In one case in Texas, a truck's hot tailpipe set off a grass fire when the driver pulled off the road, a Ford spokesman said.

The fire was quickly extinguished, and no injuries or accidents have been reported as a result of the incidents, Ford spokesman Dan Jarvis said.

"This is an important product for us and an important customer base, and we want to move swiftly to make sure this does not become a safety issue for our customers," Jarvis said.

The recall represents the second glitch since their January launch of the new Super Duty trucks.

The heavy-duty work truck is one of the automaker's most profitable vehicles and its sales success has been seen as key as Ford tries to rebound from a $12.7 billion loss last year.

Navistar International Corp. briefly halted shipments of the diesel engines for the new trucks to Ford in late February because of a contract dispute, although both sides have since been meeting under court order to resolve the matter.

Ford dealers were advised on Wednesday to stop selling the roughly 29,000 Super Duty trucks with 6.4-liter diesel engines on their lots until engine control software can be updated.

That work should begin on Thursday and could be completed in less than 10 minutes per vehicle, Ford's Jarvis said.

Super Duty trucks still awaiting shipment from the Louisville, Kentucky plant that makes them will have their engine control software updated there, he said.

Customers with the first 8,400 diesel Super Duty trucks already on the roads will be notified that they should bring their vehicles into dealerships for the same fix, said Jarvis.

Ford will send out a recall notice to customers in early April and dealers may contact them before then to alert them to the potential problem, he said.

Gasoline-powered versions of the Super Duty and previous model-year diesel trucks with 6.0-liter or 7.3-liter engines are not affected by the recall.

The software upgrade will reset the powertrain control module on the Ford trucks.
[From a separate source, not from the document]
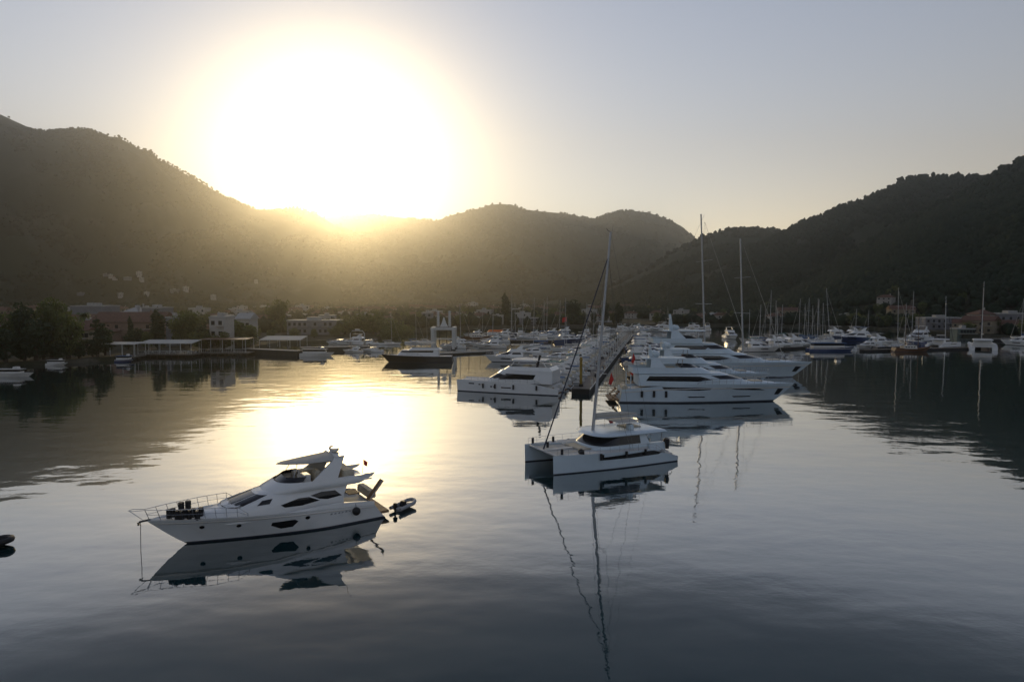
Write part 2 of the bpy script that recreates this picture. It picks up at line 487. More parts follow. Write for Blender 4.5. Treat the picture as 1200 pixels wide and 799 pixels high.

In cases where the system detects unusually high temperatures in the diesel particulate filter, the control module will power down the vehicle.

The aim is to allow drivers to pull safely to the side of the road to allow it to cool before proceeding, Jarvis said.

Ford also wants to take advantage of the recall to shift a battery cable on fewer than 10,000 of the first Super Duty trucks produced in order to to keep the cable from chafing against a shield that prevents water and mud from getting into the engine.